Verfaillie K, d'Ydewalle G. J. Exp. Psychol. Learn. Mem. Cogn. 1991; 17(2): 302-313.

Affiliation

Laboratory of Experimental Psychology, University of Leuven, Belgium.

Copyright

(Copyright © 1991, American Psychological Association)

DOI

unavailable

PMID

1827832

Abstract

After viewing an object in an implied rotation, subjects' short-term visual memory for the object's position is distorted in the direction of rotation. Previous accounts of this representational momentum effect have emphasized the analogy to physical momentum. This study provides a more general perspective: Position memory is influenced by anticipatory processes related to the future event course. In Experiment 1, subjects are presented with an implied periodical event in which a rectangle rotates back and forth.
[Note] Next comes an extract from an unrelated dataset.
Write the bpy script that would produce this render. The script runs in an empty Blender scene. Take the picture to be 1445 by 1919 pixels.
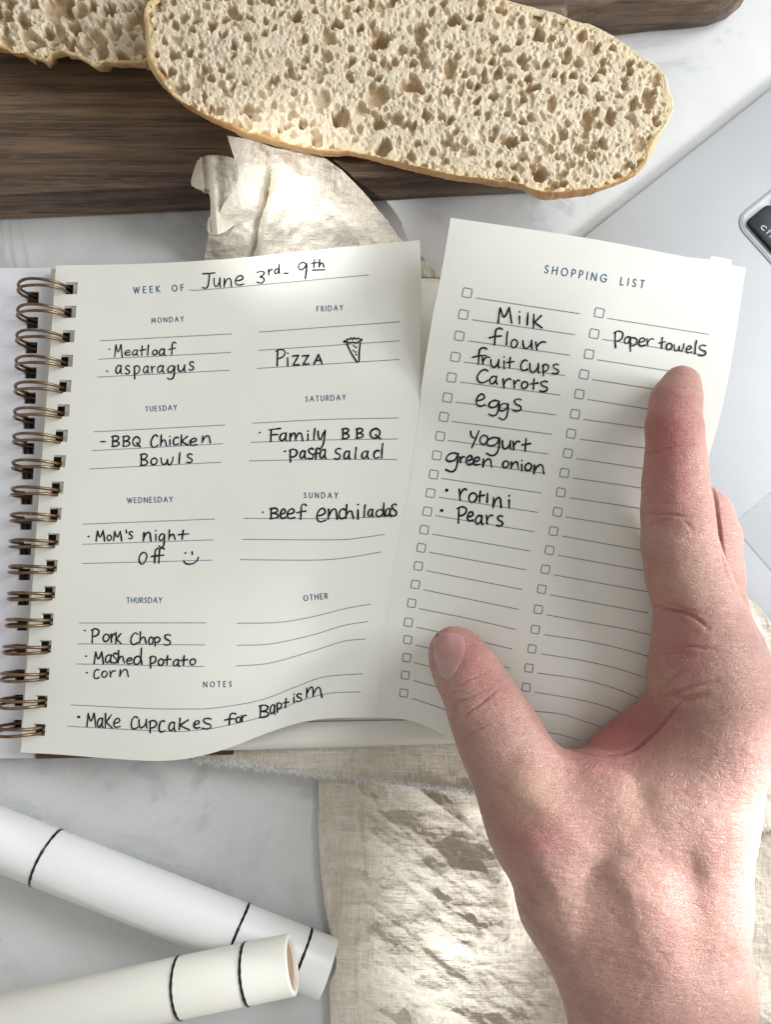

When a direction change in the implied rotation can be anticipated, memory distortion size drops back to zero. Experiment 2 rejects an alternative explanation for the findings of Experiment 1 in terms of enhanced position memory caused by repeated presentations of the memory pattern orientation within the same trial. In Experiment 3, the periods of the implied event are marked by changes in velocity rather than direction. The anticipation of a sudden velocity increase leads to a larger memory shift. We conclude that the perceptual system anticipates the event course on the basis of a representation of the higher order event structure rather than the local motion characteristics.